In other alcohol related news, this was introduced to me earlier in the evening by a very nice man at Santa Fe on the Waterside. Beats Jack and Coke into a tipped hat. Won’t be trying this in a hurry, though.
Hangover report for Sunday: heavy, overcast, thundery in places.

That’ll teach me to blog. Running for a bus last night, some wag yelled out “Everybody off! He’s got a bomb!” Highly amusing. This is in Reading, by the way, hardly terrorist central. However, I’m now seriously contemplating changing my bag, which at least should have the effect of cutting down the amount of crap I’m lugging around with me these days. For example, today I’ve got my iBook, iPod, associated chargers, library books to go back, writing implements, assorted bits of paperwork, for some reason a tube of Krazy Glue, and this is before we talk about my phone, keys, wallet and travelcard secreted about my person. It’s a good workout, but starting to tire me on too many different levels. Maybe I should just invest in one of these.
On a related note, apparantly a girl toting a big rucky on the tube yesterday had a note pinned onto it saying “Don’t shoot me, I’m going camping.” Made me laugh, anyway.

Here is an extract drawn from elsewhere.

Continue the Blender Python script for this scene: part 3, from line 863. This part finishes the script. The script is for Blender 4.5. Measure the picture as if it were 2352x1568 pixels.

Back in England, things aren’t quite so rosy. Coming into London is of course a jolly experience. There are signs at both Reading and Paddington listing bus services for those too un-nerved to travel by tube. If you are brave enough, try not to be dark and in possession of a rucksack, unless you’re prepared for a journey filled with sideways looks and uncomfortable shiftings from your fellow passengers. I suppose I should be grateful I didn’t get more of a tan on holiday. Meanwhile, the weather continues to disappoint and the jet lag from the flight back still has it’s claws in. And I haven’t shaken the cold I caught on the plan. And I cricked my neck at work last week and the bloody thing’s still twingeing.

Hi ho. Post-holiday grumpiness makes for poor blogging. I will get me some happy and write again when smiling.